How to deal with a 1.0mV LOMC or is it HOMC


I have a vintage cartridge on its way to me and despite being very excited, I am also very curious as to how I should load it into a standard MM stage. It is spec'd at 1.0mV and 60ohms.

For my current LOMC's I use a step up transformer that has a 15x, 20x and 50x step up ratios. I calculated if I use the lowest setting of 15x and based on the load impedance of 60ohms, the MM stage of my amplifier would see an output of 11mV which would seem very high.

Alternatively if I took the step up transformer out of the chain the MM stage would only see 1.0mV which is way too low.

Can anyone advise how they have dealt with carts which have such an unusual output.
ateal

Showing 2 responses by johnnyb53

As a frame of reference, there is no way I can run my Benz M.9 into a MM section. It does not have enough gain and it sounds like crap because it needs to be loaded at 100 ohms.

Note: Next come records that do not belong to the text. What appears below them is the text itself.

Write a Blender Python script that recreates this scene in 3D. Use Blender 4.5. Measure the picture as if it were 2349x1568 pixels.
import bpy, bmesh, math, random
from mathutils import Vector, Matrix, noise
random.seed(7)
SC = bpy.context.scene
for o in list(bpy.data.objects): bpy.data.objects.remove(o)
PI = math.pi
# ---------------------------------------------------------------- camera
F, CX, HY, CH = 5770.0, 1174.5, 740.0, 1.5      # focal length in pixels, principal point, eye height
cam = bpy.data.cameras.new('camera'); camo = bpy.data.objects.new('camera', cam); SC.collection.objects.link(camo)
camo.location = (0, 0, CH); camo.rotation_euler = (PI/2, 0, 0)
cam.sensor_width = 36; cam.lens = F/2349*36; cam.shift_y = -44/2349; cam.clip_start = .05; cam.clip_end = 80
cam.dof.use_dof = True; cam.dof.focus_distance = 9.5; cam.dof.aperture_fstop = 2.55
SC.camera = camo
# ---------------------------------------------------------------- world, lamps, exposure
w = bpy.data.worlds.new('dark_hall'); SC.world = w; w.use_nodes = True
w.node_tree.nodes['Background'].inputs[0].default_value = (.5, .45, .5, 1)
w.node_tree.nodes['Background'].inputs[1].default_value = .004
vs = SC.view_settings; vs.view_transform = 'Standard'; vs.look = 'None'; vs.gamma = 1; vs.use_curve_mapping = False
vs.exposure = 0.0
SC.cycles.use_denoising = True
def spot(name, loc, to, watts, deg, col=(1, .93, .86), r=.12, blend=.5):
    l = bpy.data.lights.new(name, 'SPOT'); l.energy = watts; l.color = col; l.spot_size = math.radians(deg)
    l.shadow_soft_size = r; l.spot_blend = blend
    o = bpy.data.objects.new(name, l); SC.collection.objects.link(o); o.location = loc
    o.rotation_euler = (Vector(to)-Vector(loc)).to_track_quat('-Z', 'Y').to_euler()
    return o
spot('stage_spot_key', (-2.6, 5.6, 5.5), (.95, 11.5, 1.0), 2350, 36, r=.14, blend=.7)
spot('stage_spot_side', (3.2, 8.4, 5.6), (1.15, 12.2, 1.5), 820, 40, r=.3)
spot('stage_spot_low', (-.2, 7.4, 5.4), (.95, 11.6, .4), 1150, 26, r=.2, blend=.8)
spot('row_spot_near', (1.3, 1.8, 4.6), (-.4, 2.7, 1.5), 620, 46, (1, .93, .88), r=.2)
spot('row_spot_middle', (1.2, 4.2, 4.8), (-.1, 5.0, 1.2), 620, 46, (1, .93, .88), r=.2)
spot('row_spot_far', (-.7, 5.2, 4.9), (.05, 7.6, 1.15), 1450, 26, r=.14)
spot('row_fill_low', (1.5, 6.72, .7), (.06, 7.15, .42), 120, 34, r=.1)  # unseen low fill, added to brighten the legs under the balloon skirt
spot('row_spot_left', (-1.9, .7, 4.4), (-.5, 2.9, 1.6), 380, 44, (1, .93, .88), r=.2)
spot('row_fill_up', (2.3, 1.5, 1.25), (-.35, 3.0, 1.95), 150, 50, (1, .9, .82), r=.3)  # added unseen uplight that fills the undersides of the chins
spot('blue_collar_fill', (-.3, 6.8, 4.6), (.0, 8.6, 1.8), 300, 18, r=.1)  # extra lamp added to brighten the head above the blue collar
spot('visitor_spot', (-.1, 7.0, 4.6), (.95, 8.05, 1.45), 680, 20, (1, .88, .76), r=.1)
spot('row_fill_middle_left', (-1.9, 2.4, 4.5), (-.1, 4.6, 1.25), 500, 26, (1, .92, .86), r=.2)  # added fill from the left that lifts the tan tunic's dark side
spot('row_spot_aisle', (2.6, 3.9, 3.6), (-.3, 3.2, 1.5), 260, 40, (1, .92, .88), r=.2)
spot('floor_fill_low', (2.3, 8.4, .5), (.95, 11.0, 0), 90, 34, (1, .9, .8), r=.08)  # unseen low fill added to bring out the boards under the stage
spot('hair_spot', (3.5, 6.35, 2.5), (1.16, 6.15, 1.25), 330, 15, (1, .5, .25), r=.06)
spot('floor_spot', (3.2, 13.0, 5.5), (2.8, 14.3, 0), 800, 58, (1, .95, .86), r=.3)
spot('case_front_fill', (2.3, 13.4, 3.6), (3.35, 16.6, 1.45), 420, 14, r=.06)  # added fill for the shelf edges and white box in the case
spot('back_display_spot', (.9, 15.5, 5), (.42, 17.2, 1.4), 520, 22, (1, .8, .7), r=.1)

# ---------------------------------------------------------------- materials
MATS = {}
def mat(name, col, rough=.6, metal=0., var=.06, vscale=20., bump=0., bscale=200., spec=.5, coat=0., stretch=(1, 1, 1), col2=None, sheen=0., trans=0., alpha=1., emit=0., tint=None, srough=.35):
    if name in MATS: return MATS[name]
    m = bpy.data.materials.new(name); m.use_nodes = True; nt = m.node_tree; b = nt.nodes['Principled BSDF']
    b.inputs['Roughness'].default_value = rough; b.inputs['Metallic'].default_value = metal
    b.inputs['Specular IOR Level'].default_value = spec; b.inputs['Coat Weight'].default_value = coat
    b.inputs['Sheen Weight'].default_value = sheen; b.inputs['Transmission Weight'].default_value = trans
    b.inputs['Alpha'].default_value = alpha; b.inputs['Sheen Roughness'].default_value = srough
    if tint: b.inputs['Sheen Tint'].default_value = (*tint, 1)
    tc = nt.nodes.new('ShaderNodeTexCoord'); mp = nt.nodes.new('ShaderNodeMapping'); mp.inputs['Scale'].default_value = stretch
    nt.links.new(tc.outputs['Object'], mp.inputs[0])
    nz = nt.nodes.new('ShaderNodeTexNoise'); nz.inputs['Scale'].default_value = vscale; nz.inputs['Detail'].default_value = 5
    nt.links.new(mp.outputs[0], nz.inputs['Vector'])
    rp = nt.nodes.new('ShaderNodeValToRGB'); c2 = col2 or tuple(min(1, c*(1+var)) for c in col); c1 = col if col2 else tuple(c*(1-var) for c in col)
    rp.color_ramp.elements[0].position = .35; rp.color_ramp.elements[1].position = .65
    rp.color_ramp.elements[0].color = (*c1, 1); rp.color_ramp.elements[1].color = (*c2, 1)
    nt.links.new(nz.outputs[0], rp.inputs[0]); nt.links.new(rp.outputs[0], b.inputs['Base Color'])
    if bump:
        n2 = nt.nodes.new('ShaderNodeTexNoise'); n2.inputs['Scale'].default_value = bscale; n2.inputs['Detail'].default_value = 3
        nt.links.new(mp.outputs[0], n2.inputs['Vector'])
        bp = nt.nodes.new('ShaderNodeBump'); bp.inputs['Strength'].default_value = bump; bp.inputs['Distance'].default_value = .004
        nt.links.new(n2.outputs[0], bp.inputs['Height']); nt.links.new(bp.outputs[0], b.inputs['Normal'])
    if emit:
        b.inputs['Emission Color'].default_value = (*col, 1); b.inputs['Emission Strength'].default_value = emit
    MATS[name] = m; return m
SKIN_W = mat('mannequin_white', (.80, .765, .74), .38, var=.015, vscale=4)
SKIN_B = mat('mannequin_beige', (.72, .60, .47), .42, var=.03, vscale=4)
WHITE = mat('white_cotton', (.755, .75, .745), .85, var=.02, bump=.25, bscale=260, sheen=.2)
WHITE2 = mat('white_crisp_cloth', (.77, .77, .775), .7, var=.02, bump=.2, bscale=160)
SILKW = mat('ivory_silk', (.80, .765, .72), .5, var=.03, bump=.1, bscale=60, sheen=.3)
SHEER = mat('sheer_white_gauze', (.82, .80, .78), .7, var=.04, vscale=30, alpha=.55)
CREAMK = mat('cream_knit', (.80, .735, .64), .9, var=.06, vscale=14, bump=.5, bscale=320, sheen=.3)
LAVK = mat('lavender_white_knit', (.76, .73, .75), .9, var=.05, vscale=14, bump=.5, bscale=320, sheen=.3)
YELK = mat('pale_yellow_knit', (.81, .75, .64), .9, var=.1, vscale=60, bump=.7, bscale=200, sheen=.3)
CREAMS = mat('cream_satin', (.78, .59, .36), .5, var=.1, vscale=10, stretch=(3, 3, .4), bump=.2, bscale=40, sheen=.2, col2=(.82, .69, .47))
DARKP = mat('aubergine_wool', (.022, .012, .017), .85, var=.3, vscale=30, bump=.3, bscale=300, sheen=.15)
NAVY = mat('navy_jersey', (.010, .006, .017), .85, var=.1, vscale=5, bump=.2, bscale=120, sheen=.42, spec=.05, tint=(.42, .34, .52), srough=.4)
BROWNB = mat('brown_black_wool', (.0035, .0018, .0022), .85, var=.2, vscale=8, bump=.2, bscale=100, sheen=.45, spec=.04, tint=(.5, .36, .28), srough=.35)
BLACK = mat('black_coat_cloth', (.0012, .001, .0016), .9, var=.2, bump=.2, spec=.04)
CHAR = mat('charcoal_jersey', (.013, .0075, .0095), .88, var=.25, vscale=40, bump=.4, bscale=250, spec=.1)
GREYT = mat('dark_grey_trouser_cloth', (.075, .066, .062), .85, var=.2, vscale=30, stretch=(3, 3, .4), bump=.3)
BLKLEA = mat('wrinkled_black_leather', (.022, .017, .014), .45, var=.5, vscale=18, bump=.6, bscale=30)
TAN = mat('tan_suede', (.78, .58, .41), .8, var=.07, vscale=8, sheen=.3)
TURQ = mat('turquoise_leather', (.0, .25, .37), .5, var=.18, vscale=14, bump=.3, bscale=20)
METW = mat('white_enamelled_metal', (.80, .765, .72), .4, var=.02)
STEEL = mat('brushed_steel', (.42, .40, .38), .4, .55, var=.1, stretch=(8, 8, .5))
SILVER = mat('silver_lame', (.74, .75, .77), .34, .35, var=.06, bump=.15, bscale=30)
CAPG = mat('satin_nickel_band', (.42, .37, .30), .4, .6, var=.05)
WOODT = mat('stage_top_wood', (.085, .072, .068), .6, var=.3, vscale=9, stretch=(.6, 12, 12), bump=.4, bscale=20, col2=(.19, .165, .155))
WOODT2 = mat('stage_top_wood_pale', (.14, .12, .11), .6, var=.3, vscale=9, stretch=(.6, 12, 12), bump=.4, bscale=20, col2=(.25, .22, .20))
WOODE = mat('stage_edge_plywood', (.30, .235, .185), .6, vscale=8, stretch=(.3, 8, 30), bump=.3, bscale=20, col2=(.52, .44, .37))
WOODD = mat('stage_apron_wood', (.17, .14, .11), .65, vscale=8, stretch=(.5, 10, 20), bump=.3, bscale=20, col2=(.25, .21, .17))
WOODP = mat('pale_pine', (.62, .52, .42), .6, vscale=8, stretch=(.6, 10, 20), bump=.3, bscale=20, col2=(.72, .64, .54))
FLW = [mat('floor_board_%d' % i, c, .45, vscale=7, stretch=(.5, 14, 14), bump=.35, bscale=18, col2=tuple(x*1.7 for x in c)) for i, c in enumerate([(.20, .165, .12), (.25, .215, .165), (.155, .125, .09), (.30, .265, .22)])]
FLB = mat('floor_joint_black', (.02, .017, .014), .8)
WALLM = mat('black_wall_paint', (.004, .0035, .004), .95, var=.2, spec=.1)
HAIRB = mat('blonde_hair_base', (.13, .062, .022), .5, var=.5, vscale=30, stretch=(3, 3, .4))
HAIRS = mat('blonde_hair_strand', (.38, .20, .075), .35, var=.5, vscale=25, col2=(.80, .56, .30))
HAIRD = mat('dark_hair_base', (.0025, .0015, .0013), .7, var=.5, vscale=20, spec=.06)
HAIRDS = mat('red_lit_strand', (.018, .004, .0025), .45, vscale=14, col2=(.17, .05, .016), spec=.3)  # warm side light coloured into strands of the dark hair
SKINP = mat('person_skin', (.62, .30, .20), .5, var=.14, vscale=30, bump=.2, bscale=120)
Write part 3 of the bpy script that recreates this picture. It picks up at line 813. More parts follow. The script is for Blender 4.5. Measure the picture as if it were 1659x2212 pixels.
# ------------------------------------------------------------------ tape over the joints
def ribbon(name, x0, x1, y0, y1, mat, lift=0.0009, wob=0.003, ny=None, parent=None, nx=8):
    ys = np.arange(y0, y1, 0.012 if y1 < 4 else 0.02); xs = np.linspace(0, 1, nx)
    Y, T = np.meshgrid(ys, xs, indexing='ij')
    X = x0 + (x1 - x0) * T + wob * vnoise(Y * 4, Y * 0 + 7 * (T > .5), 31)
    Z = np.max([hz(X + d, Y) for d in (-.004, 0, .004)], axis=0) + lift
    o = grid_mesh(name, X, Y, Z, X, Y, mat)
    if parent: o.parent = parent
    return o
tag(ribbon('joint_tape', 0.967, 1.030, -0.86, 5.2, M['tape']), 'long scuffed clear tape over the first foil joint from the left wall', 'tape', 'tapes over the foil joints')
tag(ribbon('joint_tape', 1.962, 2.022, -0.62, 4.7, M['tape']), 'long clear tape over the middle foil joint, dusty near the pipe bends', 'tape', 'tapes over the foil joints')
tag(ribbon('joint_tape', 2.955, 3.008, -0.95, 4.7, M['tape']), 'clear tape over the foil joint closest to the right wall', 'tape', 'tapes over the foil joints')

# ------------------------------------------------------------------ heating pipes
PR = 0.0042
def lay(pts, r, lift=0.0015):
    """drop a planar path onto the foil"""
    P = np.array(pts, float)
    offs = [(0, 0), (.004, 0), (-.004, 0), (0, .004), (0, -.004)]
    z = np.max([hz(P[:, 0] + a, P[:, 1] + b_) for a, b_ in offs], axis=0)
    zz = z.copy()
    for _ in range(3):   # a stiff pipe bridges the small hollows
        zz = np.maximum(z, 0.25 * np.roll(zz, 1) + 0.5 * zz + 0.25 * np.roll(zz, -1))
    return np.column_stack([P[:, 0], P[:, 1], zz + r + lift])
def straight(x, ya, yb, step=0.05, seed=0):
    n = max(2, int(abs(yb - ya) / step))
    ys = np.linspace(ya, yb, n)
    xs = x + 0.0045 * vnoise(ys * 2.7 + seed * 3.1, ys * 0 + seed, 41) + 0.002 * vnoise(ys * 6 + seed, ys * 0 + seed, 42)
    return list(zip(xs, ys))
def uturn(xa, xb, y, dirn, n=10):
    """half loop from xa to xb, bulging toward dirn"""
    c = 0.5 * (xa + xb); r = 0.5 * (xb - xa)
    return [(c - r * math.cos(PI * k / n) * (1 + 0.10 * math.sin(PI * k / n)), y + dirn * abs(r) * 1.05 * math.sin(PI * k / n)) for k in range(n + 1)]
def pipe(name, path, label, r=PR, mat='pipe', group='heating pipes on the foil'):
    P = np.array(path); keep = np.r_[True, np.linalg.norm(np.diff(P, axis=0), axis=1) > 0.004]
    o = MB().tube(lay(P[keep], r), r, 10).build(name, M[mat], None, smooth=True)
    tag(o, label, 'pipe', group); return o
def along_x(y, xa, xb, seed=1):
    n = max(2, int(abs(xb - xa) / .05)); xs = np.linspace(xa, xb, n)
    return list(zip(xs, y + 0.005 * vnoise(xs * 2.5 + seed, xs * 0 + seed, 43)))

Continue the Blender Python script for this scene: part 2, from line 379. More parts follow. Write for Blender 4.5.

That's a really good point. The real issue--if the output is 1.0mV or more--is whether the HOMC is set up for a 47K load or a 100-ohm one. 47K is the standard for MMs and MIs and most HOMCs. 100 ohms is typical for an LOMC. I think *that*'s the critical difference with a 1.0 to 1.7mV output HOMC.
I have an Audio Technica mono MC cartridge, the AT-MONO3/LP. It has 1.2mV output that's drama-free compatible with my MM-only phono stage, so I'd say 1 mV should work too. In my limited experience 0.5mV seems to be the de facto upper limit for LOMCs.